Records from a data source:
•••••
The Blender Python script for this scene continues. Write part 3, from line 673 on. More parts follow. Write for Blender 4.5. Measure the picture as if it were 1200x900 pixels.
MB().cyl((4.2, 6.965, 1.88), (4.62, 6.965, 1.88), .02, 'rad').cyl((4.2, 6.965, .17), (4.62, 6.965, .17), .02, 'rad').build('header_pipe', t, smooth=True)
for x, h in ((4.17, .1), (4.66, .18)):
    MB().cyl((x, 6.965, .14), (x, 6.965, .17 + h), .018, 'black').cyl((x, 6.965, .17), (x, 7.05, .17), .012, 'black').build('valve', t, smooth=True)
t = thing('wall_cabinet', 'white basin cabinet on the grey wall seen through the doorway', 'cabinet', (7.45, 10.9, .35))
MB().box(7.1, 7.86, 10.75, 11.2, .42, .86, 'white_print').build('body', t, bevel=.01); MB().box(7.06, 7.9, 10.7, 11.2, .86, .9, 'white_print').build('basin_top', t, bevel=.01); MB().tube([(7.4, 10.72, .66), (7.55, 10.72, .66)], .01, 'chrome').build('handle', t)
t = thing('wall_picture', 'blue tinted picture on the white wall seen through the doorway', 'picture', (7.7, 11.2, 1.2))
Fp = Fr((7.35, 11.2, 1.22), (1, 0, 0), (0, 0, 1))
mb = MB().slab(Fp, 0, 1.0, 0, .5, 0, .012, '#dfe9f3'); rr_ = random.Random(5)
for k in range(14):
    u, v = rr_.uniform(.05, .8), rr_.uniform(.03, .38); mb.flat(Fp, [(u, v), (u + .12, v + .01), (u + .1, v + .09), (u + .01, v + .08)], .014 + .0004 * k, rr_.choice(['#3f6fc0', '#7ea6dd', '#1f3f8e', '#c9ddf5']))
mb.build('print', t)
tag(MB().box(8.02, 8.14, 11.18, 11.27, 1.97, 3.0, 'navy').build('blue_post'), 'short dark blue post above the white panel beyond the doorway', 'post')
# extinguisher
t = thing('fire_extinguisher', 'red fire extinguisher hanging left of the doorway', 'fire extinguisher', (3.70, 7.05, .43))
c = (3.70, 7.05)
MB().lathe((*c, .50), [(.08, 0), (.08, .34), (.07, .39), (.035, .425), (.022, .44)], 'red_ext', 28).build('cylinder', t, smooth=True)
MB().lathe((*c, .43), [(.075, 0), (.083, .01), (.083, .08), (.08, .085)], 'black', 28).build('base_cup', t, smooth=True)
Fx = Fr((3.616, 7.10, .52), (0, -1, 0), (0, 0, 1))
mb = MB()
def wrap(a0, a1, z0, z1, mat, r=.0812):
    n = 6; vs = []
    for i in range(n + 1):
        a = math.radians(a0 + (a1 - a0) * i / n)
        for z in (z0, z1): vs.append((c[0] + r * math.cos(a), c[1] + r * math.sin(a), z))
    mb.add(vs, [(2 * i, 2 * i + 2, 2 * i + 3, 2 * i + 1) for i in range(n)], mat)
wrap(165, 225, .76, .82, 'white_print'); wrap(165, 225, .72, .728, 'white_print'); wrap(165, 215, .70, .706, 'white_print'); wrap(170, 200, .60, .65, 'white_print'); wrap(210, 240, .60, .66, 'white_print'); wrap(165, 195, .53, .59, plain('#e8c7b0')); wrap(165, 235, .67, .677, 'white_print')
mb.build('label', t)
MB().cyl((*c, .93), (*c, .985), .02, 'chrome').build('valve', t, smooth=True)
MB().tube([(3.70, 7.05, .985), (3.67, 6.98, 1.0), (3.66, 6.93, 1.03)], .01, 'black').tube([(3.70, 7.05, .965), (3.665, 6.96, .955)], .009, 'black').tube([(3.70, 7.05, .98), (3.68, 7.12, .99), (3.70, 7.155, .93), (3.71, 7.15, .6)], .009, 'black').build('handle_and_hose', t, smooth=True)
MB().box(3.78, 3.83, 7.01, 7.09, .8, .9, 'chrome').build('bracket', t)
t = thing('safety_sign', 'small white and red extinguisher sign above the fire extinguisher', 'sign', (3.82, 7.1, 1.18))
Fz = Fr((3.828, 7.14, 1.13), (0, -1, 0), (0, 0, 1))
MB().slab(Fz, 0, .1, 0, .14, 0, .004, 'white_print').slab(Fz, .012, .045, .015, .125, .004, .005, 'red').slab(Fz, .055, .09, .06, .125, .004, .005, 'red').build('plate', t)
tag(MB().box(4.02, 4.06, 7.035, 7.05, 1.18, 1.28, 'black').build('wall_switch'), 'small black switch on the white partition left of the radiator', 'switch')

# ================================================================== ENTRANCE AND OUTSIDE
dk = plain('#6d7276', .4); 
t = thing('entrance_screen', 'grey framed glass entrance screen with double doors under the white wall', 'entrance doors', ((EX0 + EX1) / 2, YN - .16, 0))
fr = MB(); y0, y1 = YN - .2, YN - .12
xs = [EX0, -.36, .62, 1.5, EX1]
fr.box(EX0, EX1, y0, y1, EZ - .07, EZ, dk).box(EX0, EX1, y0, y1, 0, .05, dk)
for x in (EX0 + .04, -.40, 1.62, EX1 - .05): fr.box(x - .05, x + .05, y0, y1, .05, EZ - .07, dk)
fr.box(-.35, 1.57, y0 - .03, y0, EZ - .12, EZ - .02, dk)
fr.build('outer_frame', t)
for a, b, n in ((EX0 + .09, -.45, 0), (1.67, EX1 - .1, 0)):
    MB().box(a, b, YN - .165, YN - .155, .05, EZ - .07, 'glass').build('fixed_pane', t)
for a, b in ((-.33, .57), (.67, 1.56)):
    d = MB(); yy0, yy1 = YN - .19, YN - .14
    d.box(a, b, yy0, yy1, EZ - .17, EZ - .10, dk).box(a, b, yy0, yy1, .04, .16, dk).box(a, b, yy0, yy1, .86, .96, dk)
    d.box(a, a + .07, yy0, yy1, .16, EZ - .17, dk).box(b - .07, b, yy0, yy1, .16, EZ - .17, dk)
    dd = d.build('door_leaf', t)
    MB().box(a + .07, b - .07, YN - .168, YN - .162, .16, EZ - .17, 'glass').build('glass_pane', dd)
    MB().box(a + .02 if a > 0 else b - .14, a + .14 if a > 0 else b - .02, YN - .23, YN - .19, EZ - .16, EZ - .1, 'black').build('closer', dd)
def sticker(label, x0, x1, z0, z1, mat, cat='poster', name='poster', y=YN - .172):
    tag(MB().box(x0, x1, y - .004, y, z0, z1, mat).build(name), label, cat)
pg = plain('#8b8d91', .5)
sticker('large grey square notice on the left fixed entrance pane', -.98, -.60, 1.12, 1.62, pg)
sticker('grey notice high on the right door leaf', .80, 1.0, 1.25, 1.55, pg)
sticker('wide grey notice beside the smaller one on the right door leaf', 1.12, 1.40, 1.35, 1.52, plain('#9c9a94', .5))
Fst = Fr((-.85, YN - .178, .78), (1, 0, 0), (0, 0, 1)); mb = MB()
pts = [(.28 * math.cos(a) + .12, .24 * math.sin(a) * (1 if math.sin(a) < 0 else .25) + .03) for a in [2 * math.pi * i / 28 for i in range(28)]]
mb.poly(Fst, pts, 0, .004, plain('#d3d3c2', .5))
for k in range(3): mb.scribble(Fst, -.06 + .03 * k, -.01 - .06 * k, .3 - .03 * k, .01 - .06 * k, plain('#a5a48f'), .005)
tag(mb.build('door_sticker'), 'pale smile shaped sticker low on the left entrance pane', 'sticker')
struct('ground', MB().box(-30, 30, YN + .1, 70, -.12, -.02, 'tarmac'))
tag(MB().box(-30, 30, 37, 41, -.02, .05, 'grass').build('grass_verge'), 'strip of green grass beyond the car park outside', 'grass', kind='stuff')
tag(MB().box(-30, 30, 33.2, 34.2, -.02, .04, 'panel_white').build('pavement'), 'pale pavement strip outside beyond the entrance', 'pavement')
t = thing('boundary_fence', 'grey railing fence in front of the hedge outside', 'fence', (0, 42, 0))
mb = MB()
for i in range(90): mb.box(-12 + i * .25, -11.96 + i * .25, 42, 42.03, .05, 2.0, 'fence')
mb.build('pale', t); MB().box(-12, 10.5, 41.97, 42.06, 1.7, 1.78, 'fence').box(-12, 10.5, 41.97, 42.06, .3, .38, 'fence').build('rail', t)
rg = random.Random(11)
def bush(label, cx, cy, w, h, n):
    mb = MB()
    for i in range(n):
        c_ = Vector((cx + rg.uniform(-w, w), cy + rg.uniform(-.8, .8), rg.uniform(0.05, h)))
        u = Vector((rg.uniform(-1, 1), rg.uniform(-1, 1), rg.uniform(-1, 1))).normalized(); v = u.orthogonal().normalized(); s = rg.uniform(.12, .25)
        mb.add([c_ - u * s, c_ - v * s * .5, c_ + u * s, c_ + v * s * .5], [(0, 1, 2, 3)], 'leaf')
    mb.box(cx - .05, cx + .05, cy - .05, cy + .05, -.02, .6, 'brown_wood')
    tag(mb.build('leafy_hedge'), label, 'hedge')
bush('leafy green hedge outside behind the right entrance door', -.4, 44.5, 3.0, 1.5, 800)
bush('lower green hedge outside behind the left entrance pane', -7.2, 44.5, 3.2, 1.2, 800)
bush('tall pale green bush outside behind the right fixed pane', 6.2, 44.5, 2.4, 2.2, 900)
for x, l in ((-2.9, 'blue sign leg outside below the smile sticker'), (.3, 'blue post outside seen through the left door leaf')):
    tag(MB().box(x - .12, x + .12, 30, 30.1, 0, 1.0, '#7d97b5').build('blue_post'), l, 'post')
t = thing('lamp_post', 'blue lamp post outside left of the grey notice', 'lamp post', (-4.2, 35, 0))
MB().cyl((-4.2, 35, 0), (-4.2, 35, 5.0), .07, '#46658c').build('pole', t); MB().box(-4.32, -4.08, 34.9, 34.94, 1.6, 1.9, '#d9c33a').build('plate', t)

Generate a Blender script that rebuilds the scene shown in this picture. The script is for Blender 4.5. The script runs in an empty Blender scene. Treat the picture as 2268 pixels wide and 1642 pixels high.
•••••
WRITTEN EXERCISE ->
Copy each line of the listing that includes "scene".

ANSWER IN FULL ->
The Blender Python script for this scene continues. Write part 3, from line 673 on. More parts follow. Write for Blender 4.5. Measure the picture as if it were 1200x900 pixels.
Generate a Blender script that rebuilds the scene shown in this picture. The script is for Blender 4.5. The script runs in an empty Blender scene. Treat the picture as 2268 pixels wide and 1642 pixels high.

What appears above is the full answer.